In other unsaid words, Bordick may get to three or four grounders up the middle that Cal can no longer retrieve. But there’s no way in hell he’s going to be able to make up with his glove all the RBIs and HRs the team will lose with Cal moved over to third; it ain’t like Ripken was playing in a wheelchair.

Pushing Cal to his right might have made sense if Alex Rodriguez was taking his place. But Bordick? Even middling rotisserie players can tell that Cal’s value is greatly enhanced at shortstop precisely because he never hit like a shortstop. Because the truth is, even with that Iron Man streak, Ripken never has been Lou Gehrig in the batter’s box.

Miller and Proctor might have let slip that the O’s now have a third baseman who hits like a third baseman and a shortstop who hits like a pitcher. But I’ll neglect all of that negative, factual crap when I’m in the booth. Your booth, Pete.

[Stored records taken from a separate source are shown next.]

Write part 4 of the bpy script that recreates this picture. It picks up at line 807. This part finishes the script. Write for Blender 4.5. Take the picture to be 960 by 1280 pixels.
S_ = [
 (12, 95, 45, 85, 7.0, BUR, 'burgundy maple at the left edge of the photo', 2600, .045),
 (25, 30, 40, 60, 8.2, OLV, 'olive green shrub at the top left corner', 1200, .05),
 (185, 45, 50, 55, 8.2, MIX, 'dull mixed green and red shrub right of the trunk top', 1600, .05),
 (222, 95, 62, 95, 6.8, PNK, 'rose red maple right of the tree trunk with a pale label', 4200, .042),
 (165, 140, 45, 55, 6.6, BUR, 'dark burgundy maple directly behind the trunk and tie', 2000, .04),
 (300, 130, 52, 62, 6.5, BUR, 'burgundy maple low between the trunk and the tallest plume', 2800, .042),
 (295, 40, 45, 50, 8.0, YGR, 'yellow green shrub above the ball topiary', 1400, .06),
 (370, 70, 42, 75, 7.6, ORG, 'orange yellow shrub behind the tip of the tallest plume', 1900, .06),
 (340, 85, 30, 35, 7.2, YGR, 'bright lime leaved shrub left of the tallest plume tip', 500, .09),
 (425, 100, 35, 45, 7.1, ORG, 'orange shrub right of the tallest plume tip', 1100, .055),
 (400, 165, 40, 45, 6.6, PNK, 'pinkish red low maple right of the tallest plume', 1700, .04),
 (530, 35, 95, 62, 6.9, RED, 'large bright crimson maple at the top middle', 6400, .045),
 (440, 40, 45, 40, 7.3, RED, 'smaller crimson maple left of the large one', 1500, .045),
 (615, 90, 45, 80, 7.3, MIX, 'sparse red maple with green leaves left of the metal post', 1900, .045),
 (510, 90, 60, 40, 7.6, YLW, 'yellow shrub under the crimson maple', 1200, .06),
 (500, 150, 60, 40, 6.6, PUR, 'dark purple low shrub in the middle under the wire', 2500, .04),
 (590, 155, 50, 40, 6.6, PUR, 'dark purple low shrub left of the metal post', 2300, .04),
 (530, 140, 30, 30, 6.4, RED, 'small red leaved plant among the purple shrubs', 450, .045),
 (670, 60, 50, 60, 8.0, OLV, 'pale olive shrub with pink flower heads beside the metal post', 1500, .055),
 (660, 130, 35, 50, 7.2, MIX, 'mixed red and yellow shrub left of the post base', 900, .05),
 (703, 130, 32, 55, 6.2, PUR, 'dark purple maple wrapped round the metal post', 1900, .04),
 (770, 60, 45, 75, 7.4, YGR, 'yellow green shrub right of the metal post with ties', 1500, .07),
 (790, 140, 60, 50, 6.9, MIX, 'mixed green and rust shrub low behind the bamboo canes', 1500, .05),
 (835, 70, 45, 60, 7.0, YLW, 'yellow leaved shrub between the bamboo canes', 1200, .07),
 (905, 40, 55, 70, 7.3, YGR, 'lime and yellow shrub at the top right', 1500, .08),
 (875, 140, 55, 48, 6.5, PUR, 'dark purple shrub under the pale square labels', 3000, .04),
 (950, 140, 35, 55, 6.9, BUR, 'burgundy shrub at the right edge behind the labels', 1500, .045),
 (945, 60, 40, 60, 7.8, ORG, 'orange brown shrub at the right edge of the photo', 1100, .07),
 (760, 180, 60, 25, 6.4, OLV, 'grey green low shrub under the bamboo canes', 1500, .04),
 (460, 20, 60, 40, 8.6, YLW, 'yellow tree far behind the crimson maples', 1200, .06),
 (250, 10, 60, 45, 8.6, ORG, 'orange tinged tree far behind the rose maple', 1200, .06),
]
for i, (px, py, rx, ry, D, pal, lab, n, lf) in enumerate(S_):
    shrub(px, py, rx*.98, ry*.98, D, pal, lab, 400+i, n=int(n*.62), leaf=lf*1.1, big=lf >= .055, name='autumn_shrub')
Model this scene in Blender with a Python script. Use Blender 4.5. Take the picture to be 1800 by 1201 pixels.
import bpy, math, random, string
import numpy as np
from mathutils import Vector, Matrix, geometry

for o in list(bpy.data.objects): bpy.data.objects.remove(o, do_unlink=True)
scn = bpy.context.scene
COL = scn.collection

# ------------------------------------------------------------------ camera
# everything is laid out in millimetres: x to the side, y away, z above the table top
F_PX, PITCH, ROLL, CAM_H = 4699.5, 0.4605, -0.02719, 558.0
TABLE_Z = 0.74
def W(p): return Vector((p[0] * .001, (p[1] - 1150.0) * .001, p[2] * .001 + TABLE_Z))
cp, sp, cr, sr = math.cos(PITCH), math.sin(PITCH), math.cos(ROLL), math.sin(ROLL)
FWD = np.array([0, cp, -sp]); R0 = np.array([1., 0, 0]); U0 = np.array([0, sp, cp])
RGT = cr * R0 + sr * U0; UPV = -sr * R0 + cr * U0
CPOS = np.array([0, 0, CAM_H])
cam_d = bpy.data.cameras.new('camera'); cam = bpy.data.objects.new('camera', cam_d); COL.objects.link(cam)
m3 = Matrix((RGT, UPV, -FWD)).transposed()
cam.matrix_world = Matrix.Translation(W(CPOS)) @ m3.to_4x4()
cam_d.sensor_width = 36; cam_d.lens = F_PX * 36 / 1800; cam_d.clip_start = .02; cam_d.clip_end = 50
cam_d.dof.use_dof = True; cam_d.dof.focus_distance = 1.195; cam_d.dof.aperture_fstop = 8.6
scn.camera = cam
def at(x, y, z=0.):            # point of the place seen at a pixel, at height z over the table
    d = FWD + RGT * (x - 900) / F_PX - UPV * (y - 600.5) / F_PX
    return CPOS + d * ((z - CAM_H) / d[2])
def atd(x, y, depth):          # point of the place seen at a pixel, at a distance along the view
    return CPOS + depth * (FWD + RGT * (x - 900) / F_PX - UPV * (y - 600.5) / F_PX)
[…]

So whenever Bordick strikes out with men in scoring position, as we all know he’s gonna, I’ll chime in with the O’s new mantra: “Defense wins championships!”

And I’ll also be ready when—excuse me, if—Roberto Alomar spits again. As the umpire is rubbing our Robbie’s fluids off his eyelids, I’ll claim it must have been rain. Or, as some allies of Alomar did last year, I’ll blame the victim, and hint that the bad guy in blue made derogatory slurs toward our upstanding, big-hitting second baseman’s virility or his heritage, and that that’s why the, er, raindrops flew in his face.

Or best yet, Pete, I’ll just ignore Alomar’s low-jinks. Kind of like you did last year. Tell you what, Pete, next time Robbie fires off a hocker in anger, the only thing the radio audience will hear is: “Tickets to tomorrow night’s game are going fast!”

Hire me, Pete, and I’ll tell it like you wish it was.